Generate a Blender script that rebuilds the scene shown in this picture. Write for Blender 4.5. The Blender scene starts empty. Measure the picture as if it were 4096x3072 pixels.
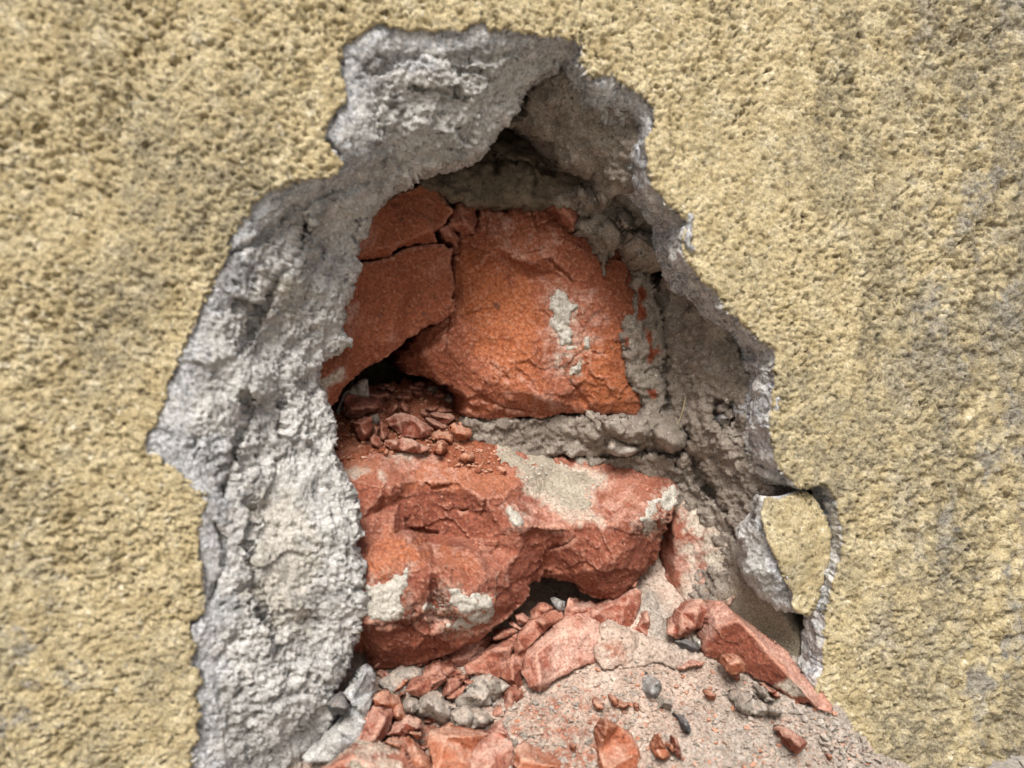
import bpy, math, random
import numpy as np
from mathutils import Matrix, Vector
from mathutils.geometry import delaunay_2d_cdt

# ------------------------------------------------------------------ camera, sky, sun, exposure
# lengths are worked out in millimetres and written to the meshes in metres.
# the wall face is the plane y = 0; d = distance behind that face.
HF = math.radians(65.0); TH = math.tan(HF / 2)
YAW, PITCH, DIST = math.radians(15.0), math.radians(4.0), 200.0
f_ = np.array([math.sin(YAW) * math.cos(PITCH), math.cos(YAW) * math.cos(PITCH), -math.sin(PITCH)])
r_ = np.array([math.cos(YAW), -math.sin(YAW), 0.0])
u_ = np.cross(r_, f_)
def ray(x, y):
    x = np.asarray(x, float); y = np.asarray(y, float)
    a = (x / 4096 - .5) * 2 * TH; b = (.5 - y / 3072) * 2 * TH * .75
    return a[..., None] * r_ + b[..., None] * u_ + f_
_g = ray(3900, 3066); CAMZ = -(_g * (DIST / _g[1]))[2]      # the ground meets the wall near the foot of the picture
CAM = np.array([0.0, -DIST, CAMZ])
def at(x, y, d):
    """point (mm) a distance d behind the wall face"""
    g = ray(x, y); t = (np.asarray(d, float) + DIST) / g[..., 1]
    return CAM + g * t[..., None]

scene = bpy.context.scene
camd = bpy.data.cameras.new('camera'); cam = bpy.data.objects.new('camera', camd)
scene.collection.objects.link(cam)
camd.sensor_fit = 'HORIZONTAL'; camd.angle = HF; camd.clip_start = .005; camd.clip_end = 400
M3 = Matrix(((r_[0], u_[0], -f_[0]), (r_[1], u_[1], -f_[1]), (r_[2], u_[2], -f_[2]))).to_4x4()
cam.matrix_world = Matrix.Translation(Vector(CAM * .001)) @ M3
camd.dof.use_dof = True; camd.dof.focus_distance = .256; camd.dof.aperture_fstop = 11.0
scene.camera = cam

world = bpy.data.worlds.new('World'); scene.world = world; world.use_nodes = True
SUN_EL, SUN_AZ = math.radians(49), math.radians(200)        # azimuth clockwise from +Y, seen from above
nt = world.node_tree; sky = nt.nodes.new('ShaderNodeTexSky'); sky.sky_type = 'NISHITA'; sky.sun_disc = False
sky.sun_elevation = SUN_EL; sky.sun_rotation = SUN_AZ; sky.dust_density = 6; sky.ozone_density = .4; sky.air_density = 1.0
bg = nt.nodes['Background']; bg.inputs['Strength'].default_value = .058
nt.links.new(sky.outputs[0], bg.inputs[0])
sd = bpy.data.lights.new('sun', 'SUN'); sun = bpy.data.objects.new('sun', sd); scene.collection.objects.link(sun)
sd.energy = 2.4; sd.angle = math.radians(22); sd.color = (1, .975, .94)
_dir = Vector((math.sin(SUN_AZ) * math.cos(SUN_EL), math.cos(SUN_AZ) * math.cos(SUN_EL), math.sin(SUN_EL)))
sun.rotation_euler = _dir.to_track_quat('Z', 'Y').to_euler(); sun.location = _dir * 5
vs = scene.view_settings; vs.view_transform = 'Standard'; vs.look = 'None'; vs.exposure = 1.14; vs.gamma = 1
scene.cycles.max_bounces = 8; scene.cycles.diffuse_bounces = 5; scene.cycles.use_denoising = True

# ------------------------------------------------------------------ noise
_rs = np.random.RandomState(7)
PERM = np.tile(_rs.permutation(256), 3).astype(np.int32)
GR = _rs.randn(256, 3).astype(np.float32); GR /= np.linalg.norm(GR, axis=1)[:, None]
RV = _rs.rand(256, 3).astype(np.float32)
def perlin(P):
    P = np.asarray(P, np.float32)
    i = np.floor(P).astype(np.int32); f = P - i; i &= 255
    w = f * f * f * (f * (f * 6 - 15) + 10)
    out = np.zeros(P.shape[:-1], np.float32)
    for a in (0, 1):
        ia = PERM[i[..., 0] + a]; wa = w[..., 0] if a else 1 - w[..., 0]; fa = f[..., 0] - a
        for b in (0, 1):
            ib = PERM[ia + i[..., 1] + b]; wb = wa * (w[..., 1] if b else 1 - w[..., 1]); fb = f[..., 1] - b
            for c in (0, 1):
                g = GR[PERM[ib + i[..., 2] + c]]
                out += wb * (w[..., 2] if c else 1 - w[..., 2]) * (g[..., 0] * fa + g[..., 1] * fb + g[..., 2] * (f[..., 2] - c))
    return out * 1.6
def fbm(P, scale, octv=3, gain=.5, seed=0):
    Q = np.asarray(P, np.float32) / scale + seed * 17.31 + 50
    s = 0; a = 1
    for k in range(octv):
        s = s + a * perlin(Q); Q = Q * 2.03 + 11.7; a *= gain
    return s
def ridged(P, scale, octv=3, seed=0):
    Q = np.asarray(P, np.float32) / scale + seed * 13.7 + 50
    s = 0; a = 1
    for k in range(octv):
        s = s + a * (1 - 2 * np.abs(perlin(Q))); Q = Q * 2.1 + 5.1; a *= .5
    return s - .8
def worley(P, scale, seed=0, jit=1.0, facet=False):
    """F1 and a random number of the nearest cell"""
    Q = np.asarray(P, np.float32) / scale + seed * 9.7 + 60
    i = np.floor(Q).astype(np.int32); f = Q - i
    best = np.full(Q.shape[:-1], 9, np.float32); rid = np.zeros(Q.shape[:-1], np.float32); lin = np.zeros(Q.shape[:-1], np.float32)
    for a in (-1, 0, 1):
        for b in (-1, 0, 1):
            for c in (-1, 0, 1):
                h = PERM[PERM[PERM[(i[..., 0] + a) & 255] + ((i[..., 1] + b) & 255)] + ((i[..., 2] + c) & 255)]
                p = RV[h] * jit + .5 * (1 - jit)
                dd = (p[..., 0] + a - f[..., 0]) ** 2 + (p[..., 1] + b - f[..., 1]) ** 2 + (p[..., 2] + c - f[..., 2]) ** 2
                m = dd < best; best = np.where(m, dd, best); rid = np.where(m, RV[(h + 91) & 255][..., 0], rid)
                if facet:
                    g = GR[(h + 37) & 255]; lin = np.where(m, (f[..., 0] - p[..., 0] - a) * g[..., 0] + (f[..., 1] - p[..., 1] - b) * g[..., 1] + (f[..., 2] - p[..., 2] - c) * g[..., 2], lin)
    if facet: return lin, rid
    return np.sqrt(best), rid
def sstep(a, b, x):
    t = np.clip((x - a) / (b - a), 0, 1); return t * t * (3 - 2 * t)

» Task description
Give again, word for word, every line from the top of the data through the line with "from mathutils.geometry import", both ends included, and exclude the pictures.

» Final answer
Generate a Blender script that rebuilds the scene shown in this picture. Write for Blender 4.5. The Blender scene starts empty. Measure the picture as if it were 4096x3072 pixels.
import bpy, math, random
import numpy as np
from mathutils import Matrix, Vector
from mathutils.geometry import delaunay_2d_cdt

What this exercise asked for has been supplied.